A draft environmental impact statement released earlier this month about the Army’s proposal to renew its lease on up to 22,750 acres of state land at Pohakuloa Training Area indicated that granting the extension could have an adverse impact on Hawaiian cultural practices and environmental justice.
The state and the Army signed the current 65-year lease in 1964. The Army paid $1 for its use of the ceded lands — which were crown lands during the Hawaiian monarchy. That lease, which expires on Aug. 16, 2029, is for almost 23,000 acres of the 132,000-acre military training installation in the Big Island’s “Saddle” area. Since 2017, the Army has worked almost continuously on renewal of the lease.
This is the second draft of the environmental document; the first was published in 2022. A final EIS would be the next step.
“The Army proposes to retain up to 22,750 acres of state-owned land in support of continued military training,” said Group 70 International, the consultant for the EIS, in the document’s action summary.
“The retention will preserve maneuver area, provide austere environment training, enable access between major parcels of U.S. government-owned land, retain infrastructure investments, allow for future modernization, and maximize use of the impact area.
“Loss of this land would impact the ability of the Army to meet training requirements and its mission of readiness.”
Another 250 acres currently leased but not in the renewal proposal are administered by the Department of Hawaiian Home Lands.
The draft EIS contains four alternatives for lease renewal, including renewing all but 250 acres, to renewing a little more than 10,000 acres. The alternative reportedly favored by the Army is one that would retain about 19,700 acres, or 86% of the state-owned land at PTA, including all U.S. government-owned facilities, utilities and infrastructure within the state-owned area to be retained.
There is opposition among some Native Hawaiians and peace activists to the leasing of ceded lands to the Army for military training, and that opposition has grown more vocal in recent years.
In 2014, Clarence Ching and Maxine Kahaulelio, Native Hawaiian cultural practitioners, successfully sued the state Department of Land and Natural Resources, claiming the state failed to conduct regular monitoring and inspections of the land at PTA to prevent the area from “falling into ruin.”
Their 2015 trial in Honolulu Circuit Court confirmed the existence of military debris, including unexploded ordnance, at the Army training site.
The state appealed the ruling, and the Hawaii Supreme Court, in a 5-0 vote in 2019, affirmed the lower court’s ruling.
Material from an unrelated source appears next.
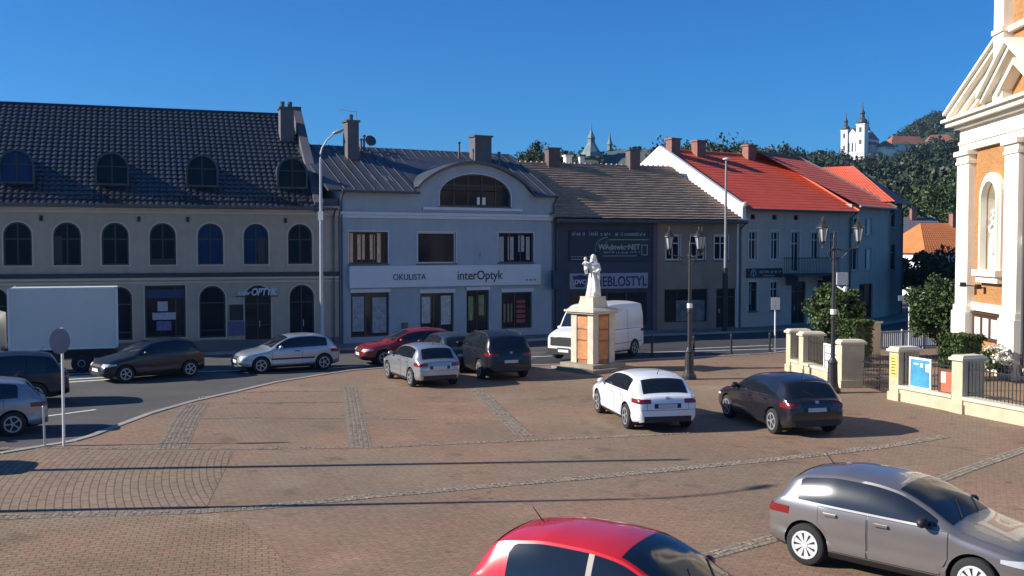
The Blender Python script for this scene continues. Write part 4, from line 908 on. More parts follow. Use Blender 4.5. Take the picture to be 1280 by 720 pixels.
def fence(label, O, u, posts, zpost, walls, rails, zrail=1.45, pw=(.42,.8)):
    r = thing('churchyard_fence', label, 'fence', (O.x,O.y,-.02), math.atan2(u.y,u.x))
    for x in posts:
        mb = MB(); mb.box(x-pw[0]/2,x+pw[0]/2,-.1,pw[1]-.1,0,zpost-.12); p = mb.build('post', M_fst, r)
        mb = MB(); mb.box(x-pw[0]/2-.07,x+pw[0]/2+.07,-.17,pw[1]-.03,zpost-.119,zpost-.04); mb.taper(x-pw[0]/2-.04,x+pw[0]/2+.04,-.14,pw[1]-.06,zpost-.039,zpost+.03,.85); mb.build('post_cap', M_fcap, p)
        mb = MB(); mb.box(x-pw[0]/2-.04,x+pw[0]/2+.04,-.14,pw[1]-.06,.001,.28); mb.build('post_plinth', M_fst, p)
    for x0, x1 in walls:
        mb = MB(); mb.box(x0,x1,-.06,.3,0,.42); wl = mb.build('low_wall', M_fst, r); mb = MB(); mb.box(x0,x1,-.12,.36,.421,.52); mb.build('coping', M_fcap, wl)
    for x0, x1 in rails:
        mb = MB(); n = max(2, int((x1-x0)/.13))
        for i in range(n+1):
            x = x0+(x1-x0)*i/n; mb.box(x-.009,x+.009,.11,.128,.53,zrail); mb.add([(x-.018,.119,zrail),(x,.101,zrail+.02),(x+.018,.119,zrail),(x,.137,zrail+.02),(x,.119,zrail+.12)], [(0,1,4),(1,2,4),(2,3,4),(3,0,4)])
        mb.box(x0,x1,.10,.138,.62,.65); mb.box(x0,x1,.10,.138,zrail-.16,zrail-.13); mb.build('railing', M_iron, r)
    return r
def fl(px, py): return fac(fO, fu, px, py)[0]
xB = fl(1199,516); xE = xB+7.5
fence('yellow stone churchyard fence with iron railing and notice boards, right of the gateway', fO, fu, [0, xB, xB+5.2], 1.66, [(.21,xB-.21),(xB+.21,xB+4.99)], [(.22,xB-.22),(xB+.22,xB+4.98)])
mb = MB(); strokes(mb, 0,.01,0,.1,0,0)
x0 = fl(1128,490)
board('notice_board', 'blue poster in a white frame mounted on the churchyard railing', 'notice board', fO, fu, (1135,1163), (449.5,484), M_wht, mat('blue_poster', (.06,.30,.50), .5, .3, 1.6), .08, .05,
      lambda r, Wd, z0, z1, y: [MB().box(Wd*.5,Wd*.62,y-.004,y-.001,z1-.28,z1-.16).box(Wd*.74,Wd*.92,y-.004,y-.001,z1-.4,z1-.16).box(Wd*.2,Wd*.42,y-.004,y-.001,z1-.22,z1-.17).build('notice', M_paper, r)])
board('notice_board', 'rust red notice board with one white sheet beside the stone post', 'notice board', fO, fu, (1172,1193), (463,491), mat('brown_frame',(.12,.05,.03),.7,.15), mat('rust_red_panel',(.45,.13,.06),.7,.12,2), .08, .06,
      lambda r, Wd, z0, z1, y: [MB().box(Wd*.12,Wd*.42,y-.004,y-.001,z1-.42,z1-.1).build('notice', M_paper, r)])
mb = MB(); x, z0 = .0, 0
yl = thing('yellow_sheet', 'yellow printed strip stuck on the gate post left of the blue poster', 'notice', (fO.x,fO.y,0), frz)
mb = MB(); mb.box(-.15,.15,-.112,-.102,.75,1.42); mb.build('panel', mat('yellow_paper',(.55,.52,.12),.8,.1), yl)
mb = MB()
for i in range(6): mb.box(-.11,.10-.03*(i%3),-.1145,-.1125,.82+i*.095,.85+i*.095)
mb.build('print', mat('dark_print',(.1,.1,.06),.8,.1), yl)
# left run
LA, LB = G(988,464), G(1052,484)
lO = Vector((LA.x,LA.y)); lu = (Vector((LB.x,LB.y))-lO).normalized()
xp = fac(lO,lu,1004,470)[0]; xL = (Vector((LB.x,LB.y))-lO).length
fence('yellow stone churchyard fence with three posts left of the gateway', lO, lu, [0, xp, xL], 1.62, [(.21,xp-.21),(xp+.21,xL-.21)], [(xp+.22,xL-.22),(.2,xp-.2)])
board('notice_board', 'white notice sheets in a frame on the railing left of the gateway', 'notice board', lO, lu, (1028,1048), (433,462), M_wht, mat('grey_board',(.25,.25,.26),.8,.1), .08, .05,
      lambda r, Wd, z0, z1, y: [MB().box(Wd*(.1+.45*k),Wd*(.45+.45*k),y-.004,y-.001,z0+(z1-z0)*(.12+.28*j),z0+(z1-z0)*(.34+.28*j)).build('notice', M_paper, r) for k in (0,1) for j in (0,1,2)])
# back fence towards the side street, gate, far posts
bp = G(1091,446)
fp = thing('gate_post', 'cream gate post standing alone behind the trimmed hedge', 'post', (bp.x,bp.y,-.02), frz)
mb = MB(); mb.box(-.22,.22,-.22,.22,0,1.5); mb.build('shaft', M_fst, fp); mb = MB(); mb.box(-.29,.29,-.29,.29,1.501,1.58); mb.build('post_cap', M_fcap, fp)
def gate(label, p0, p1, h):
    d = p1-p0; r = thing('iron_gate', label, 'gate', (p0.x,p0.y,0), math.atan2(d.y,d.x)); L = d.length
    for k in (0,1):
        x0, x1 = (0,L/2-.03) if not k else (L/2+.03,L); mb = MB(); n = 11
        for i in range(n+1):
            x = x0+(x1-x0)*i/n; zt = h+.25*math.sin(math.pi*(i/n if k == 0 else 1-i/n)/2); mb.tube([(x,0,.1),(x,0,zt)], .014, 5)
        for z in (.14,.45,h-.1): mb.box(x0,x1,-.02,.02,z-.02,z+.02)
        for i in range(n): 
            c = x0+(x1-x0)*(i+.5)/n; mb.tube([(c+.05*math.cos(t),0,.62+.07*math.sin(t)) for t in [j*math.pi/5 for j in range(11)]], .009, 4, False)
        mb.build('gate_leaf', M_iron, r)
    return r
gate('black iron double gate with scroll work between the two stone gateposts', G(1063,485)+Vector((.45,.13,0)), G(1107,499)+Vector((.45,.13,0)), 1.0)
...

The Army wasn’t a defendant in that suit.
The Board of Land and Natural Resources, which is the approving agency for the EIS, also is in the process of entertaining a land swap with the Army of federal lands for the ceded lands the Army says are vital to its mission of training military forces from all branches, as well as allied nations.
On April 12, testifiers overwhelmingly urged the BLNR to reject a land swap for the Pohakuloa ceded lands, as well as state lands used by the military elsewhere.
Gen. Charles Flynn told the board Hawaii’s location presents key strategic value for the Army, allowing it to project force and respond to threats and disasters in the Pacific. PTA, in particular, is “one of the most important training areas for the entire country,” he said.
On Oahu, the Army also leases about 50,000 acres across 18 different sites — including the Kahuku Training Area, Schofield Barracks and Dillingham Airfield — and is also engaged in its land retention process for those areas.
No decision came from the BLNR meeting.
Jim Albertini, a Kurtistown farmer and peace activist who has long opposed the Army’s presence at PTA, remains opposed to the military’s continued use of the land.
“Tell them no new lease. No land swap, etc.,” Albertini said in an email last week. “Clean up the military mess at PTA, and return the land to the Hawaiian people like Kaho‘olawe. But do a much better clean-up job than was done on Kaho‘olawe.”
There are two public meetings scheduled for the Big Island on the draft EIS. The first is set for 6-8 p.m. Monday, May 6, at Waimea District Park. The second is at 6-8 p.m. Tuesday, May 7, at ‘Imiloa Astronomy Center in Hilo.
Albertini believes the number and format of the meetings are insufficient for public engagement and feedback.
“These are public meetings but should be public hearings where the community can listen to each others’ testimony instead of being told to go over in the corner and record your statement with a stenographer,” he said. “And instead of just two meetings on the Big Island, there should be public hearings in every one of the nine districts on Hawaii Island.”